Small White Car Avatar
167 months ago
Amazon has alot of $5 sales and they use plain old MP3 which works on any player and not just iPod.
Wow, I thought this particular misinformation died around 2006 or so. There are still people pushing it?
Score: 11 Votes (Like | Disagree)
bbeagle Avatar
167 months ago
Since I have Spotify, I rarely buy music. But when I do, I tend to get it from Amazon for two reasons:
#1 - Prices are usually better
#2 - It's convenient to use their web Cloud Player to listen to the music at my job

Amazon has made it simple enough with their downloader to import the music into iTunes.

Score: 7 Votes (Like | Disagree)
Derekuda Avatar
167 months ago
I'm one of those people that made the switch.
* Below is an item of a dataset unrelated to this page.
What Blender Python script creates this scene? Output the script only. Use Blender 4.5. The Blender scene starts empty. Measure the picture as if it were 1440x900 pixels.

Amazon has alot of $5 sales and they use plain old MP3 which works on any player and not just iPod.
Score: 6 Votes (Like | Disagree)
Small White Car Avatar
167 months ago
It still ends up in iTunes so there is little difference in the end (except that it usually is less expensive).

One difference: It's mighty convenient to have stuff be part of your iTunes purchase history.

I love picking up an Apple device and being able to re-download something I bought on another without paying for iTunes match.

I'm not saying that's worth it to everyone, but that's one thing that keeps me coming back to the iTunes store.
Score: 4 Votes (Like | Disagree)
notjustjay Avatar
167 months ago
iTunes is a de facto choice in a lot of countries because services like Amazon mp3 simply don't exist in, say, Canada.
Score: 3 Votes (Like | Disagree)
No Pain No Gain Avatar
167 months ago
Not the old "AAC only works on iPods" argument again...

Products_that_support_AAC (https://en.wikipedia.org/wiki/Advanced_Audio_Coding#Products_that_support_AAC).

Or in other words - just about any device from a know company.